**Data**
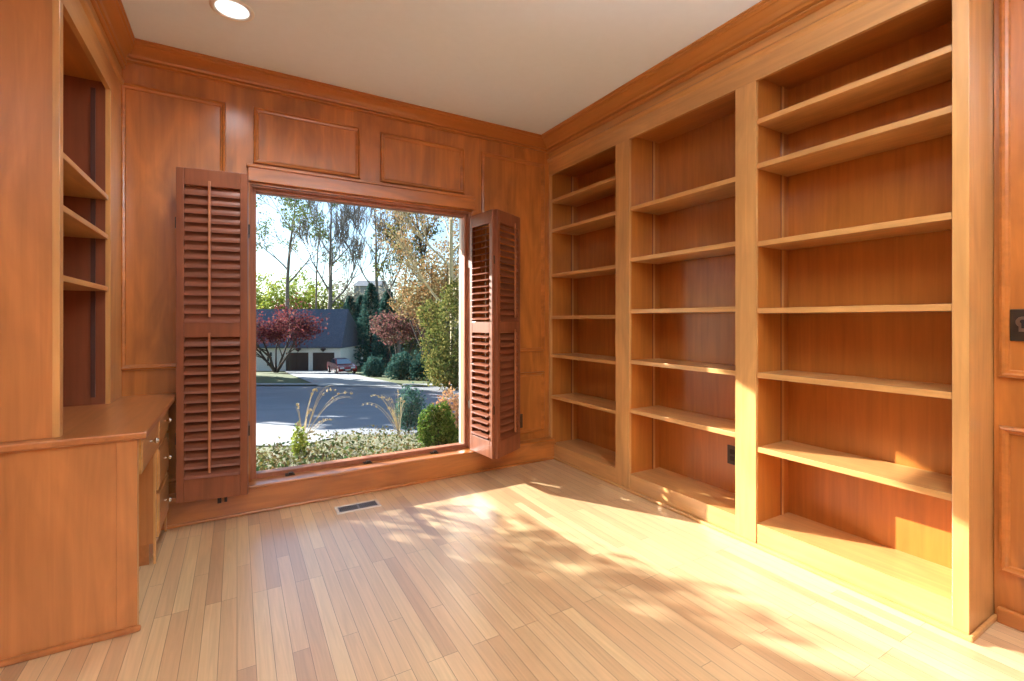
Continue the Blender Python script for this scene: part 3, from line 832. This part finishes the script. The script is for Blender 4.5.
L_green = leaf_mat('leaf_green', [srgb(62, 84, 40), srgb(98, 118, 56), srgb(128, 142, 70)])
L_dark = leaf_mat('leaf_evergreen_haze', [srgb(58, 90, 82), srgb(74, 108, 98), srgb(94, 128, 116)], .2)  # greens lightened and blued to carry distance haze in the leaf colour
L_yg = leaf_mat('leaf_yellow_green', [srgb(126, 140, 54), srgb(170, 176, 84), srgb(110, 132, 60)])
L_red = leaf_mat('leaf_maroon', [srgb(112, 52, 58), srgb(138, 74, 76), srgb(104, 60, 66), srgb(150, 98, 86)])
L_red2 = leaf_mat('leaf_burgundy', [srgb(130, 84, 86), srgb(150, 104, 98), srgb(112, 84, 78), srgb(124, 110, 88)])
L_tan = leaf_mat('leaf_tan_orange', [srgb(170, 140, 100), srgb(152, 112, 76), srgb(132, 126, 86), srgb(186, 166, 128)])
L_olive = leaf_mat('leaf_olive', [srgb(120, 120, 60), srgb(92, 104, 56), srgb(160, 146, 84), srgb(74, 96, 60)])
L_bush = leaf_mat('leaf_bright_bush', [srgb(98, 128, 52), srgb(132, 154, 74), srgb(76, 106, 48), srgb(60, 86, 42)])
L_blue = leaf_mat('leaf_blue_green', [srgb(70, 104, 92), srgb(92, 124, 108), srgb(56, 84, 76)])
L_brown = leaf_mat('twig_brown', [srgb(138, 124, 108), srgb(160, 142, 118), srgb(116, 108, 92)])
L_haze = leaf_mat('leaf_haze', [srgb(150, 146, 136), srgb(132, 136, 122), srgb(160, 150, 134)])
L_peach = leaf_mat('leaf_peach', [srgb(206, 166, 126), srgb(190, 134, 98), srgb(166, 146, 104)])
L_ground = leaf_mat('leaf_groundcover', [srgb(70, 92, 52), srgb(120, 114, 64), srgb(160, 158, 128), srgb(96, 74, 46), srgb(50, 74, 46), srgb(86, 104, 60), srgb(136, 108, 70), srgb(44, 62, 44)])

# tall trees against the sky
rmin = .04
def T(px, ptop, d, **k): return E(d, sx(px, d), gz(d)), hz(ptop, d) - gz(d)
B_, Hh = T(290, 196, 72); tree('tall_tree', 'tall thin-leaved tree nearest the left jamb of the window', 'tree', B_, Hh, .42, .42, 2, .75, .05, 2600, .42, .9, L_green, M['bark'], kids=4)
B_, Hh = T(317, 200, 76); tree('tall_tree', 'slender tall tree with narrow green crown, second from the left', 'tree', B_, Hh, .22, .40, 2, .42, .05, 900, .40, .8, L_green, M['bark'], kids=3)
B_, Hh = T(330, 196, 70); tree('bare_tree', 'tall bare grey tree forking above the garage roof', 'tree', B_, Hh, .45, .30, 3, .50, .12, 0, 0, 0, None, M['bark'], kids=4, nb=9)
B_, Hh = T(379, 200, 74); tree('bare_tree', 'tall bare pale tree rising above the dark evergreens', 'tree', B_, Hh, .40, .30, 3, .50, .12, 700, .25, .8, L_brown, M['bark'], kids=4, nb=9)
B_, Hh = T(424, 190, 60); tree('autumn_tree', 'tall tree with sparse orange leaves right of the bare trees', 'tree', B_, Hh, .40, .35, 2, .5, .05, 2600, .34, .9, L_tan, M['dark_bark'], kids=4)
B_, Hh = T(398, 240, 58); tree('autumn_tree', 'small thin tree with dull green leaves beside the orange tree', 'tree', B_, Hh, .25, .35, 2, .7, .05, 1200, .40, .9, L_olive, M['bark'], kids=4)
rmin = .02
# big dense tree at the right of the view
B_, Hh = T(452, 150, 30); tree('oak_tree', 'big tree with tan and olive leaves filling the right of the window', 'tree', B_, Hh, .26, .22, 2, .5, .02, 7000, .2, .7, L_tan, M['pale_bark'], kids=5, nb=12)
d = 34.0
shrub('autumn_tree', 'dense rounded tree with tan and orange leaves above the burgundy tree', 'tree', E(d, sx(436, d), gz(d)), [(-1.5, 1, 7.2, 1.7, 1.9), (.6, 0, 8.3, 1.8, 2.0), (-.6, 0, 5.6, 2.0, 1.7), (1.6, .5, 6.2, 1.6, 2.0), (-2.6, 1, 5.6, 1.0, 1.2)], 7000, .2, L_tan, sr_=.08)
d = 27.0
shrub('tall_shrub', 'tall olive green shrub mass at the right jamb of the window', 'shrub', E(d, sx(450, d), gz(d)), [(0, 0, 3.5, 1.1, 2.2), (-1.0, .5, 2.3, .9, 1.5), (.9, .3, 2.2, 1.0, 2.0), (-.2, -.3, 1.1, 1.3, 1.1), (.8, -.3, 1.0, 1.1, 1.0), (-1.3, 1.5, 4.2, .9, 1.1), (.3, .8, 5.4, 1.0, 1.1)], 9000, .18, L_olive, sr_=.05)
# woods behind the garage
wood_spots = [
    (262, 270, 84, L_yg, 'yellow-green woodland tree behind the maroon maple, against the left jamb'), (281, 276, 80, L_yg, 'yellow-green woodland tree behind the trunk of the leftmost tall tree'),
    (300, 267, 86, L_yg, 'tallest yellow-green woodland tree, above the left end of the garage roof'), (321, 280, 82, L_yg, 'low yellow-green woodland tree behind the slender tall tree'),
    (340, 276, 88, L_haze, 'hazy grey-brown woodland tree above the right end of the garage roof'), (357, 286, 84, L_haze, 'hazy grey-brown woodland tree behind the first dark evergreen'),
    (246, 276, 90, L_haze, 'hazy grey-brown woodland tree at the far left, mostly behind the jamb'), (395, 276, 84, L_haze, 'hazy grey-brown woodland tree between the bare pale tree and the orange tree'),
    (412, 280, 80, L_olive, 'olive woodland tree behind the burgundy tree'), (430, 262, 86, L_haze, 'hazy grey-brown woodland tree behind the orange tree'),
    (448, 258, 82, L_tan, 'tan woodland tree behind the big oak'), (466, 262, 86, L_haze, 'hazy grey-brown woodland tree behind the right jamb'),
    (228, 270, 88, L_yg, 'yellow-green woodland tree hidden left of the window'), (376, 288, 92, L_haze, 'hazy grey-brown woodland tree behind the tallest evergreen')]
for i, (px, pt, d, lm, lab) in enumerate(wood_spots):
    z0 = gz(d); hh = hz(pt, d) - z0
    shrub('woodland_tree', lab, 'tree', E(d, sx(px, d), z0), [(0, 0, hh * .70, 2.8, hh * .30), (-1.9, 0, hh * .52, 2.4, hh * .28), (2.0, 0, hh * .50, 2.4, hh * .27), (0, 0, hh * .25, 3.4, hh * .28)], 2600, .5, lm, M['bark'], None, sr_=.15)
# evergreens beside the garage
conifer('dark evergreen next to the garage wall, left of its row', 350, 297, 67, 15, L_dark, None)
conifer('tallest dark evergreen in the row beside the garage', 371, 284, 62, 18, L_dark, None)
conifer('dark evergreen at the right end of the row by the garage', 388, 290, 60, 17, L_dark, None)
conifer('low dark evergreen tucked behind the red car', 361, 296, 68, 15, L_dark, None)
# maroon maple in front of the house
d = 50.0; B_ = E(d, sx(276, d), gz(d))
t = thing('maple_tree', 'spreading maroon maple in front of the white house', 'tree', tuple(B_))
b = MB(); tips = []
for a, l_s in ((-1.3, -1.2), (-.5, -.4), (.2, .5), (.9, 1.3), (1.6, 2.0), (-2.2, -2.0)):
    nd = (RT * l_s * .55 + FW * rnd(-.5, .5) + Vector((0, 0, 1.5))).normalized(); branch(b, Vector(B_) - Vector((0, 0, .1)), nd, 4.4, .16, 2, tips, .6, .02, kids=4)
b.build('trunk', M['dark_bark'], t, smooth=True)
lb = MB(); leaves(lb, tips, 2200, .26, .8)
for s_, h_, rx, rz in ((-1.6, 4.4, 1.7, 1.3), (1.0, 5.2, 2.0, 1.5), (3.0, 4.6, 1.6, 1.3), (-.2, 3.9, 1.8, 1.0)): blob(lb, Vector(B_) + RT * s_ + Vector((0, 0, h_)), rx, rz, 800, .26, .2)
lb.build('foliage', L_red, t)
# burgundy shrub and its green neighbours along the far curb
d = 38.0
shrub('red_shrub_tree', 'burgundy leaved small tree right of the dark evergreens', 'tree', E(d, sx(398, d), gz(d)), [(-1.0, 0, 4.3, 1.4, 1.1), (.8, .3, 4.6, 1.5, 1.2), (1.8, 0, 3.9, 1.1, .9), (-.2, 0, 3.5, 1.5, .9)], 3600, .2, L_red2, sr_=.07)
for px, pt, dd, hw, lab in ((374, 356, 40, 9, 'round green shrub behind the grass strip, next to the red car'), (402, 352, 36, 12, 'broad dark green shrub under the burgundy tree'), (424, 350, 35, 11, 'dark green shrub at the right end of the far curb'), (446, 330, 32, 13, 'leafy green shrub by the far curb against the right jamb')):
    z0 = gz(dd); z1 = hz(pt, dd); rx = hw / FOC * dd
    shrub('green_shrub', lab, 'shrub', E(dd, sx(px, dd), z0), [(0, 0, (z1 - z0) * .5, rx, (z1 - z0) * .52), (-rx * .6, -.2, (z1 - z0) * .35, rx * .7, (z1 - z0) * .36), (rx * .6, -.2, (z1 - z0) * .35, rx * .7, (z1 - z0) * .36)], 2200, .2, L_dark if px < 440 else L_olive, sr_=.04)
# near plants in the bed
def nearshrub(nm, lab, px, pt, pb, hw, size, n, lm, sp=.012):
    d = depth_of(pb); z0 = gz(d) + .03; z1 = hz(pt, d); rx = hw / FOC * d; hgt = z1 - z0
    return shrub(nm, lab, 'shrub', E(d, sx(px, d), z0), [(0, 0, hgt * .52, rx * .8, hgt * .5), (-rx * .45, .05, hgt * .38, rx * .6, hgt * .38), (rx * .45, .05, hgt * .42, rx * .6, hgt * .40)], n, size, lm, sr_=sp)
d = depth_of(452); z0 = gz(d) + .03; k_ = d / FOC
shrub('green_bush', 'bright green bush just outside the right corner of the window', 'shrub', E(d, sx(437, d), z0), [(q[0] * k_, q[1] * k_, q[2] * k_, q[3] * k_, q[4] * k_) for q in
    ((0, 0, 22, 13, 20), (-11, 2, 16, 9, 15), (10, 3, 20, 10, 19), (-4, -3, 34, 8, 13), (7, -2, 38, 7, 12), (-14, 0, 28, 5, 12), (15, 2, 12, 8, 12))], 4600, .05, L_bush, sr_=.012)
nearshrub('peach_shrub', 'shrub with peach and tan leaves behind the bright green bush', 452, 388, 444, 20, .06, 1800, L_peach)
nearshrub('blue_green_shrub', 'blue-green shrub left of the bright bush, by the street edge', 409, 384, 434, 16, .06, 2200, L_blue)
nearshrub('yellow_plant', 'small yellow-green plant in the bed near the tan grass blades on the left', 298, 424, 462, 8, .045, 500, L_yg, .006)
# tan ornamental grasses
def grass(label, px, pb, blades, m):
    d = depth_of(pb); B_ = E(d, sx(px, d), gz(d) + .03); t = thing('ornamental_grass', label, 'grass', tuple(B_), group=None)
    b = MB(); pl = MB()
    for ex, ey in blades:
        s1 = sx(ex, d); z1 = hz(ey, d); e_ = E(d + rnd(-.15, .15), s1, z1); h_ = z1 - B_.z
        for k in range(3):
            st = B_ + rdir() * .03; en = e_ + rdir() * .05; pts = []
            for i in range(9):
                u = i / 8; p = st.lerp(en, u); p.z = st.z + (en.z - st.z) * (1 - (1 - u) ** 1.7) + .12 * h_ * math.sin(math.pi * u); pts.append(p)
            b.tube(pts, [.0045 * (1 - .6 * i / 8) for i in range(9)], 4)
            if k == 0:
                for i in range(5, 9):
                    leaves(pl, [pts[i]], 12, .03, .022)
    b.build('blades', m, t); pl.build('plumes', m, t)
straw = plain('dry_straw', srgb(206, 184, 146), .8, noise=.15)
grass('tuft of tall tan grass blades in the bed, in front of the street', 302, 448, [(300, 405), (310, 412), (322, 388), (334, 388), (318, 430), (330, 420), (352, 396), (296, 425)], straw)
grass('arching tan grass with feathery plumes left of the blue-green shrub', 399, 436, [(372, 393), (380, 396), (366, 402), (392, 398), (402, 398), (398, 392), (386, 408), (408, 402)], straw)
# ground cover, past counting
lb = MB()
for _ in range(22000):
    py = rnd(432, 520); 
    px = rnd(180, 620)
    if py < max(435, 454 - .17 * (px - 257)) + 2 * math.sin(px * .13): continue
    d = depth_of(py); p = E(d, sx(px, d), gz(d) + rnd(.02, .20 if py < 450 else .14))
    if p.y < YW + .35: continue
    a = rdir(); q = a.cross(rdir()).normalized(); z = .06 * rnd(.5, 1.2); lb.quad(p, a * z * .5, q * z * .5)
tag(lb.build('ground_cover', L_ground), 'low mixed green and tan ground cover in the bed outside the window', 'ground cover', kind='stuff')

for (dd, s_), lab in zip(((22, -19.5), (27, -22), (32, -25), (37, -28), (43, -31.5)), ('nearest', 'second', 'third', 'fourth', 'farthest')):
    hh = 12.5
    shrub('yard_evergreen', lab + ' yard evergreen in the row left of the street, out of view', 'tree', E(dd, s_, gz(dd)), [(0, 0, hh * .3, 3.0, hh * .3), (0, 0, hh * .6, 2.5, hh * .3), (0, 0, hh * .8, 1.6, hh * .22)], 1600, .9, L_dark, sr_=.2)
# shade tree of the front yard; its crown dapples the sunlight on the floor
t = thing('shade_tree', 'leafy yard tree standing out of the window view on the left', 'tree', tuple(Vector((-2.1, 6.5, gz(4.6)))))
BD = ((-1.5, 1.9), (.5, 2.05), (.8, 2.2), (.925, 2.34), (1.08, 2.5), (1.24, 2.59), (1.45, 2.66), (1.83, 2.68), (2.07, 2.75), (2.4, 2.88), (2.75, 2.93), (2.95, 2.78), (3.3, 2.4))
def bw(y):
    for (a, wa), (c, wc) in zip(BD, BD[1:]):
        if a <= y <= c: return wa + (wc - wa) * (y - a) / (c - a)
    return BD[0][1] if y < BD[0][0] else BD[-1][1]
lb = MB(); cl = []
for _ in range(520):
    y = rnd(-1.6, 3.3); u_ = random.random()
    ww = bw(y) - 1.9 * u_ ** 1.15 - .04
    x = ww - .6 * y
    tt = 6.5 + rnd(-.8, .8) - y
    cl.append(Vector((x - .6 * tt, y + tt, .46 * tt)))
for c in cl:
    ax_ = rdir()
    for _ in range(15):
        p = c + ax_ * rnd(-.15, .15) + rdir() * .05; a = rdir(); q = a.cross(rdir()).normalized(); z = .075 * rnd(.6, 1.2); lb.quad(p, a * z * .5, q * z * .5)
lb.build('foliage', L_green, t)
b = MB(); base = Vector(t['_loc']); top = Vector((-2.0, 6.5, 3.0)); b.tube([base - Vector((0, 0, .3)), base.lerp(top, .5) + Vector((.1, 0, 0)), top], [.10, .07, .03], 8)
for c in cl[::24]: b.tube([base.lerp(top, .55), (base.lerp(top, .8) + c) / 2 + Vector((0, 0, .15)), c], [.03, .018, .006], 5)
b.build('trunk', M['bark'], t)

for o in bpy.data.objects:
    if '_loc' in o: del o['_loc']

**What the task requires**
Quote, please, every line of the material above from its start through the line that has "srgb(44, 62, 44)])", reproducing the words exactly and dropping any images.

**Solution to this exercise**
Continue the Blender Python script for this scene: part 3, from line 832. This part finishes the script. The script is for Blender 4.5.
L_green = leaf_mat('leaf_green', [srgb(62, 84, 40), srgb(98, 118, 56), srgb(128, 142, 70)])
L_dark = leaf_mat('leaf_evergreen_haze', [srgb(58, 90, 82), srgb(74, 108, 98), srgb(94, 128, 116)], .2)  # greens lightened and blued to carry distance haze in the leaf colour
L_yg = leaf_mat('leaf_yellow_green', [srgb(126, 140, 54), srgb(170, 176, 84), srgb(110, 132, 60)])
L_red = leaf_mat('leaf_maroon', [srgb(112, 52, 58), srgb(138, 74, 76), srgb(104, 60, 66), srgb(150, 98, 86)])
L_red2 = leaf_mat('leaf_burgundy', [srgb(130, 84, 86), srgb(150, 104, 98), srgb(112, 84, 78), srgb(124, 110, 88)])
L_tan = leaf_mat('leaf_tan_orange', [srgb(170, 140, 100), srgb(152, 112, 76), srgb(132, 126, 86), srgb(186, 166, 128)])
L_olive = leaf_mat('leaf_olive', [srgb(120, 120, 60), srgb(92, 104, 56), srgb(160, 146, 84), srgb(74, 96, 60)])
L_bush = leaf_mat('leaf_bright_bush', [srgb(98, 128, 52), srgb(132, 154, 74), srgb(76, 106, 48), srgb(60, 86, 42)])
L_blue = leaf_mat('leaf_blue_green', [srgb(70, 104, 92), srgb(92, 124, 108), srgb(56, 84, 76)])
L_brown = leaf_mat('twig_brown', [srgb(138, 124, 108), srgb(160, 142, 118), srgb(116, 108, 92)])
L_haze = leaf_mat('leaf_haze', [srgb(150, 146, 136), srgb(132, 136, 122), srgb(160, 150, 134)])
L_peach = leaf_mat('leaf_peach', [srgb(206, 166, 126), srgb(190, 134, 98), srgb(166, 146, 104)])
L_ground = leaf_mat('leaf_groundcover', [srgb(70, 92, 52), srgb(120, 114, 64), srgb(160, 158, 128), srgb(96, 74, 46), srgb(50, 74, 46), srgb(86, 104, 60), srgb(136, 108, 70), srgb(44, 62, 44)])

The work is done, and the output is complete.